Wednesday, January 03, 2007

The Next OR Artisan Wave, Fermented and Distilled

It's a calling card of our state that we've lovingly touched on several times--food and beverage prepared with care and the best ingredients from our own soil. The mystique around Oregon's relationship with the earth and its bounty continues to grow as more state products and processes become part of the national conversation about food and drink. There's only one consumer magazine devoted to all alcoholic beverages, for instance--and it's based here. Why not? Long established as the second if not first city of craft beer, Portland and its surrounding valleys are also gaining notoriety in the wine world, as its products mature and the pinot noir mini-craze capitalizes on the perfect soil in the region for growing the grape.

Of course there's more to drinking than beer and wine, and until now when you talked distilleries you talked Southern or foreign. To me the epitome of the mom and pop outfit is Jack Daniel's, oldest in the nation, although they are a recognizable corporate icon now. (A side benefit of iconography being plenty of money for websites; Jack has a dilly, including an awesome virtual tour.) On the veneration scale, I have Kentucky as the true home of American distilling, then maybe Canada for other whiskies, Russia for vodka, Carribbean for rums, Mexico for tequila, etc.

As I said, I like Jack's because they are careful to maintain a mystique about quality, patience and superior ingredients. It has more of a down home, "we do it slow because we do everything slow" feel than our more elitist coastal version, but it's still an artisan approach, a craft ethic that supercedes profit or expedience. It's the ethic that creates the additional value, because products made that way have their own individual character, unsurpassed quality and freshness, and usually cleaner process than larger-scale manufacturing processes.

So naturally the place where artisan distilling would begin to take hold is Portland, right? I've been keeping an eye on the New Deal distillery; they've had their vodka out for a couple years now and I pimp it when I drink at places that don't have it. Why not? It mixes well, and although it's a little aggressively priced for an unknown local brand, you know where it comes from and what it's made of--Mount Hood, primarily. This article in the GuestOnTap website from the Tribune companies highlights New Deal and other distilleries in the area, and it turns out the state is already one of the national leaders in raw numbers, with 12 different companies expected to be moonshining by the end of the year.

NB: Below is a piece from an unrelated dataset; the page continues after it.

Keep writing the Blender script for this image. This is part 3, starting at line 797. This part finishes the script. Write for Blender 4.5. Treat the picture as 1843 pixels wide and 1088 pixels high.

And no offense to New Deal, who makes a solid if relatively simple beverage, but the emphasis on the craft here is originality and mixing of flavors:
Oregon craft distilleries are making grappas, gins, brandies, whiskeys, eaux de vie, aquavit and rums.

Of particular note is House Spirits Krogstad Aquavit with a touch of caraway and anise. Exquisite.

Rogue Spirits Dark Rum is quite nice, more akin to bourbon than rum in many ways; and Dolmen Distillery’s Worker Bee is one of the few commercially distilled meads in the world. This rare distillate carries a hint of white flowers and honey, but with a nice blast of fire at the end.

Distillers are adding local juniper berries or spruce bows to their gin to make a product with a unique regional story.
For some reason the Joe household has had more liquor flowing through it lately--not due to any strife, but maybe a touch more income that makes coffee with Bailey's or Frangelico seem less extravagant. So I'm all the way down on the eclectic booze tip, and (while this would have been a much better suggestion before the holidays) you might want to keep an artisan bottle of Oregon liquor in mind for your next gift to someone who drinks.

Also apropos of Oregon bevs in the news is this wire item run by KOIN today:
EUGENE, Ore. - Pinot noirs and chardonnays have put Willamette Valley vineyards on the map. But now a few Oregon wineries are branching out, dabbling in the production of champagne and other sparkling wines.

Vintners say it's a natural fit: Pinot noir and chardonnay grapes, after all, are two of the three varieties used in champagne.

Nationally, sparkling wines accounted for 4.1 percent of all wine purchases in 2005, according to the Wine Institute, an advocacy organization for California's wine producers.

Stephany Boettner, senior communications manager for the Oregon Wine Board, says she sees the overall sparkling wine market as being relatively flat. She thinks most people see it as a "celebratory" drink, reserved for special occasions.

But Oregon winemakers say they see champagne as a way to make ordinary meals special.
OK, we're doing sparkling wine as a state too, although our spokesperson should be fired and then whipped for telling the oldest carbonated beverage joke in the book. But what kind of story is this? It's like the editor ripped a story fragment off the wire and assigned it--and the reporter pretty much just returned the wire copy back to him. There's a reason you're the bottom of the heap when it comes to news, KOIN.